This work addresses high-precision wireless sensing in multi-base-station–user-equipment cooperative scenarios, proposing a physics-informed conditional diffusion generative framework for joint 3D point-cloud and electromagnetic (EM) property reconstruction. Methodologically: (1) a physics-aware encoder adaptively fuses multi-view channel state information (CSI) while embedding EM propagation priors; (2) a two-stage architecture—supporting arbitrary numbers and layouts of base stations—is built upon spatial positional encoding and a weighted-loss conditional diffusion model. The key contribution lies in the first deep integration of an EM physical model into the diffusion process, enabling end-to-end disentanglement and reconstruction of multi-view CSI features. Experiments demonstrate substantial improvements over state-of-the-art methods in both geometric shape fidelity and EM parameter accuracy, while exhibiting strong generalization capability and deployment flexibility.

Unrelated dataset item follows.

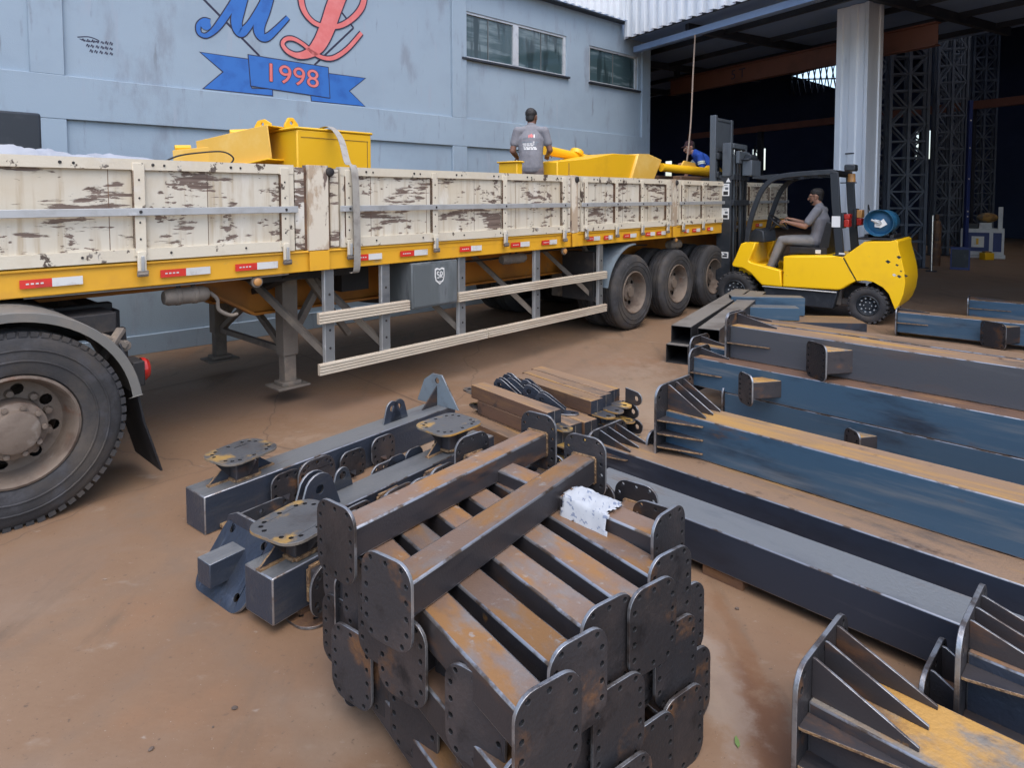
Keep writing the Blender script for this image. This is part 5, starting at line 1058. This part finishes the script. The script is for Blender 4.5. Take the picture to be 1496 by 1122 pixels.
ordn = ['nearest the camera', 'second from the camera', 'third from the camera', 'fourth from the camera', 'fifth from the camera', 'sixth and last from the camera']
ORD = ['nearest', 'second nearest', 'third nearest', 'fourth nearest', 'fifth nearest', 'farthest']
offA = [.935, 1.095, 1.262, 1.425, 1.60]; alA = [1.10, 1.17, 1.23, 1.21, 1.29]
for i in range(5):
    p = nA*offA[i]+aV*alA[i]; stub(PA, p.x, p.y, .547, -36.5+(.8, -.5, 0, .6, -.4)[i], 'rusty stub beam in the top slanting row of the front stack, '+ORD[i])
stub(PA, .535, 2.155, .60, -45, 'raised stub beam carrying the torn paper sheet at the back right of the front stack')
random.seed(11)
for z, lay, sh in ((.333, 'middle', .03), (.119, 'bottom', .0)):
    for i in range(6):
        off = .94+.165*i; al = (1.14, 1.20, 1.165, 1.27, 1.235, 1.33)[i]+sh-(.05 if i in (0, 3) and lay == 'bottom' else 0)
        p = nA*off+aV*al; stub(PA, p.x, p.y, z, -36.5+random.uniform(-.5, .5), f'right facing stub beam in the {lay} slanting row of the front stack, '+ORD[i])
bn = [-1.04, -1.2, -1.36, -1.52, -1.68, -1.84]
for z, lay, als in ((.44, 'upper', (1.235, 1.365, 1.285, 1.345, 1.41, 1.45)), (.226, 'lower', (1.30, 1.43, 1.33, 1.385, 1.36, 1.445))):
    for i in range(6):
        p = nB*bn[i]+bV*als[i]; stub(PB, p.x, p.y, z, 36.5+random.uniform(-.4, .4), f'left facing stub beam in the {lay} cross row of the front stack, '+ORD[i])
stub(PB, -.587, 2.095, .655, 38.4, 'long rusty stub beam lying on top of the front stack, the left and farther one')
stub(PB, -.358, 1.775, .655, 35.6, 'long rusty stub beam lying on top of the front stack, the right and nearer one')
# paper sheet draped over the raised beam
def paper():
    nx, ny = 26, 26; vs = []; fs = []; a = R(-45); d = Vector((math.sin(a), math.cos(a), 0)); q = Vector((math.cos(a), -math.sin(a), 0))     # d along beam, q across to the right
    base = Vector((.535, 2.155, 0))+d*.22
    for i in range(nx+1):
        for j in range(ny+1):
            u = i/nx; v = (j/ny-.5)*.36          # u along, v across
            edge = .02*mnoise.noise((u*6, v*20, 2))
            x = u*(.26+edge)-.02+.15*v; s = v+.012*mnoise.noise((u*9, 3, 1)); hw = .056
            if s > hw: yy, z = hw+.002+(s-hw)*.15, .662-(s-hw)*.98
            elif s < -hw: yy, z = -hw-.002+(s+hw)*.35, .662+(s+hw)*.94
            else: yy, z = s, .662
            z += .006*mnoise.noise((u*8, v*22, 5))+.004*abs(mnoise.noise((u*19, v*50, 7)))+.003
            p = base+d*x+q*yy; p.z = z; vs.append(p)
    for i in range(nx):
        for j in range(ny):
            ed = min(i, nx-1-i, j, ny-1-j)
            if ed < 2+2.2*mnoise.noise((i*.45, j*.45, 9)): continue
            A = i*(ny+1)+j; fs.append((A, A+1, A+ny+2, A+ny+1))
    m = MB(); m.add(vs, fs, 'paper'); o = m.build('paper_sheet', smooth=60); s_ = o.modifiers.new('t', 'SOLIDIFY'); s_.thickness = .0008; s_.offset = 1
    tag(o, 'torn white printed paper sheet draped over a stub beam', 'paper'); return o
paper()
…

In this paper, we incorporate physical knowledge into learning-based high-precision target sensing using the multi-view channel state information (CSI) between multiple base stations (BSs) and user equipment (UEs). Such kind of multi-view sensing problem can be naturally cast into a conditional generation framework. To this end, we design a bipartite neural network architecture, the first part of which uses an elaborately designed encoder to fuse the latent target features embedded in the multi-view CSI, and then the second uses them as conditioning inputs of a powerful generative model to guide the target's reconstruction. Specifically, the encoder is designed to capture the physical correlation between the CSI and the target, and also be adaptive to the numbers and positions of BS-UE pairs. Therein the view-specific nature of CSI is assimilated by introducing a spatial positional embedding scheme, which exploits the structure of electromagnetic(EM)-wave propagation channels. Finally, a conditional diffusion model with a weighted loss is employed to generate the target's point cloud from the fused features. Extensive numerical results demonstrate that the proposed generative multi-view (Gen-MV) sensing framework exhibits excellent flexibility and significant performance improvement on the reconstruction quality of target's shape and EM properties.